Classification of the structures of stable radial solutions for semilinear elliptic equations in $\bf R^N$

TL;DR

This paper classifies the structure of stable radial solutions for semilinear elliptic equations in high-dimensional space, establishing criteria for their existence based on the behavior of the nonlinearity and linking stable singular solutions to overall solution structure.

Contribution

It provides a comprehensive classification of stable radial solutions for supercritical nonlinearities in ${f R^N}$, including criteria for existence and nonexistence based on asymptotic analysis.

Findings

Criteria for existence of stable solutions based on $f'(u)F(u)$ limits

Classification of solution structures with respect to stability

Relation between stable singular solutions and overall solution structure

Abstract

We study the stability of radial solutions of the semilinear elliptic equation $\Delta u +f(u)=0$ in ${\bf R^N}$, where $N \geq 3$ and $f$ is a general superciritical nonlinearity.
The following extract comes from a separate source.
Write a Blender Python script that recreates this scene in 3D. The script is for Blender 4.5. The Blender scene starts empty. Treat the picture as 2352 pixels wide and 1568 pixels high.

We give a classification of the solution structures with respect to the stability of radial solutions, and establish criteria for the existence and nonexistence of stable radial solutions in terms of the limits of $f'(u)F(u)$ as $u \to 0$ or $\infty$, where $F(u) = \int^{\infty}_u 1/f(t)dt$. Furthermore, we show the relation between the existence of singular stable solutions and the solution structure.